11.1 In the event that either party believes that the other has breached any obligations under these Terms and Condition that party shall so notify the breaching party in writing. The breaching party will have 14 working days from the receipt of such notice to remedy the alleged breach and to notify the non-breaching party in writing that such remedy has been effected. If the breach is not remedied within the 14 days, the non-breaching party shall have the right to terminate Engagement without further notice.

11.2 If you have become insolvent or Services have been suspended for whatever reason CT may forthwith terminate this Engagement.

11.3 Termination shall be without prejudice to any rights that may have accrued during the Engagement.

12.0 Limitation of Liability

12.1 If the client is a Trust, the Engagement will bind the trustees of that Trust jointly and severally in their personal capacity. CT rights against each trustee will be limited only if the trustee is an independent trustee (being a trustee who has no right to or interest in any of the assets of the Trust). However, this shall not affect the liability of any independent trustee who has personally guaranteed the Client obligations or has acted dishonestly, or in breach of trust.

12.2 CT shall be under no liability to the client for any indirect loss and/or expense (including loss of profit) suffered by the client arising out of a breach by CT of these Terms and Conditions.

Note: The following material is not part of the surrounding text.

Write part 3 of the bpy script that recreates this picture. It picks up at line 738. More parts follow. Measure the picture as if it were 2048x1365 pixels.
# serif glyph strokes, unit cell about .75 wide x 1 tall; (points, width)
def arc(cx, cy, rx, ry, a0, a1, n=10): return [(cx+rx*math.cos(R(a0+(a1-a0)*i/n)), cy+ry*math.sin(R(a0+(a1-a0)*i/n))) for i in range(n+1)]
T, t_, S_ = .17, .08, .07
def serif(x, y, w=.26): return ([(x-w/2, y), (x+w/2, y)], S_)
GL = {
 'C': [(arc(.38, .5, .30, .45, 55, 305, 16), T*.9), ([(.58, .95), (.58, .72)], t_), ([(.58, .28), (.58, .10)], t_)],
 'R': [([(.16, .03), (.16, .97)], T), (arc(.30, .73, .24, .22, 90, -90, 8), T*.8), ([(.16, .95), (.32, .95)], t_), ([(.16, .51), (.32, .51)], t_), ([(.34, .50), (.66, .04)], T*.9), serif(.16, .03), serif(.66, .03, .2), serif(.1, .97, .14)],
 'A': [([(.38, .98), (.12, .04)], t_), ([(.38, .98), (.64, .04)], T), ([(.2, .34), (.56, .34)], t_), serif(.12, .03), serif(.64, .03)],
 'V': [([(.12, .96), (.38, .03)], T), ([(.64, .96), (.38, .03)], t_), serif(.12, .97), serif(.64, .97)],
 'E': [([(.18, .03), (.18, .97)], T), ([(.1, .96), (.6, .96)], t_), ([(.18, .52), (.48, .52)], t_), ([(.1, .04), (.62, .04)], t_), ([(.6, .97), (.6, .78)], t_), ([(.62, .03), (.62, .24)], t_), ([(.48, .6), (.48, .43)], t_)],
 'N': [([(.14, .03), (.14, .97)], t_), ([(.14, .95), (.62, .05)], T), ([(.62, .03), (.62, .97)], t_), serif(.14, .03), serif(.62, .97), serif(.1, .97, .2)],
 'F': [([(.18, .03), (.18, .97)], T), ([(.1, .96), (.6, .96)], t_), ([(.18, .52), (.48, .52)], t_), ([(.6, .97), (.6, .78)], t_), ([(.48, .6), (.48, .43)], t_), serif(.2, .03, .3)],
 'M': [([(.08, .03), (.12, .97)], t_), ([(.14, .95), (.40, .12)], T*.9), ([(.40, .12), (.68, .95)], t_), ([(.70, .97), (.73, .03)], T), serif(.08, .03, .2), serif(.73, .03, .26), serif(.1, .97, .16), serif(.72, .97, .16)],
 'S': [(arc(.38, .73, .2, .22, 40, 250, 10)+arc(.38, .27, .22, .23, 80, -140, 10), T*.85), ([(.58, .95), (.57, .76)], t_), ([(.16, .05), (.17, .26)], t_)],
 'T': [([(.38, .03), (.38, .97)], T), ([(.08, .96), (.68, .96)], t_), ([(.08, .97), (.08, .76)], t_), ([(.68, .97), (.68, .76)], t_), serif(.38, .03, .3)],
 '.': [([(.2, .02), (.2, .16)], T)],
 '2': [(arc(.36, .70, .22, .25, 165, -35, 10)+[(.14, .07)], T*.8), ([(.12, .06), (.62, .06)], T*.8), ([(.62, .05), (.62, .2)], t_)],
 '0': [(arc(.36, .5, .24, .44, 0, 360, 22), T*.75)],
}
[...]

Any claim against CT shall be limited to the invoice value of the Engagement and as such you agree to release CT from all claims arising directly or indirectly in connection with Services to the extent of our liability in respect of such claims that would exceed this amount.

12.3 To the maximum extent permitted by law, you agree that any loss or damage suffered by you which is directly or indirectly attributable to negligence, fault or lack of care on your part or on the part of any other person (including your advisors), CT is not liable in contract or otherwise for your loss or damages.

12.4 To the maximum allowed by law you agree to indemnify and hold harmless CT against any and all losses, claims, costs, expenses, actions, demands and damages, liabilities as outlined above or any other proceedings, whatsoever incurred by CT in respect of any claim by a third party arising from or connected to any breach by you of your obligations under these Terms and Conditions and the Engagement.  This indemnity for CT will also include reliance on any information provided by you or any of your representatives which is false, misleading, inaccurate or incomplete.

13.0 Entire Agreement

13.1 These Terms and Conditions and the Engagement Letter are the only communications that govern our relationship. If any further representations are important to you, you should ensure they are expressly set out within the Engagement Letter.